JonBenet's participation in beauty pageants may or may not have been related to her murder, but the photographs of her as a triumphant child-beauty-queen have come to seem prophetic and foreboding regardless. Here is a child, the photographs seem to say, who played the fantasy game of dress-up too convincingly. Rather than her dress-up being that of a childish role-play with oversized dresses falling off her tiny frame, thereby emphasizing the gap between the child and her projected adult self, the scaled-down costumes, slick make-up and professional hairstyling did not merely bridge but effectively closed that perceptual gap and perhaps by so doing precipitated the child into an adult world she was not otherwise equipped to enter.
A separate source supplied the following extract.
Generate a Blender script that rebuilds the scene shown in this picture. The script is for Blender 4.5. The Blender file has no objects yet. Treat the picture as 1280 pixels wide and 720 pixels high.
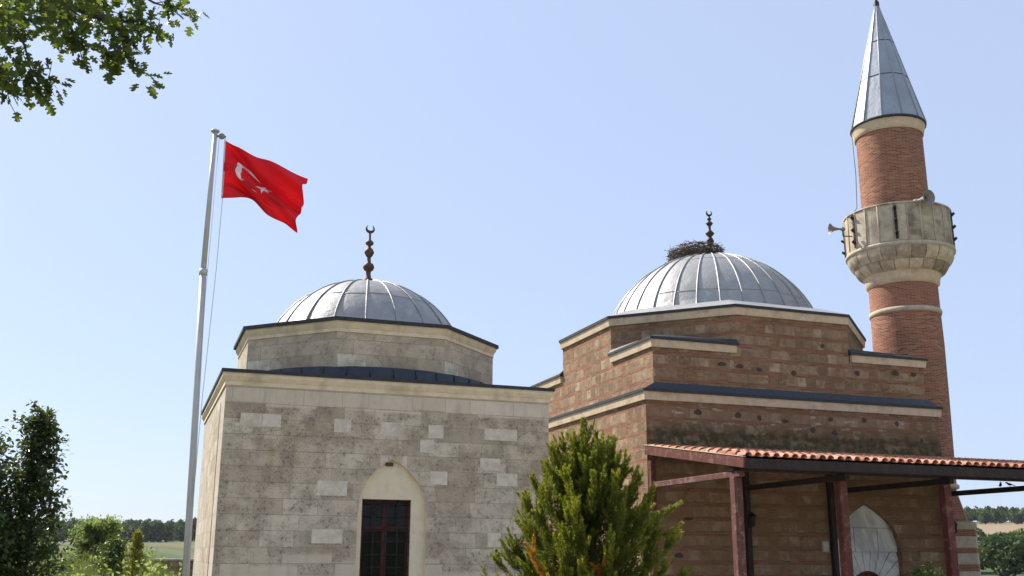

Indeed , the tragic story of JonBenet has several of the hallmarks of the typical sentimental narrative, except that the protagonist was a good ten years younger than is the rule.

In Paauwe's use of synthetic fur (this being a favourite material of Bad Toy artists) and in her desire to create sinister undercurrents and complexities around innocuous childhood games, the artist flirts with some Bad Toy motifs, but it would be easy to make too much of this fact. In truth, the images are much more benign, especially when contrasted with the mass-media's foray into similar territory in its representations of JonBenet. In Tuesday's Child the invitation to pleasure is present in the luxuriousness and sensuousness of skin, silk and fur, but there is no real threat or danger in the images; not even a sense of foreboding. The photographs' real themes are mystery, privacy, secrecy, hints and half-made connections-the frustratingly slippery world of adulthood that is just beyond the grasp of a child or a sentimental heroine.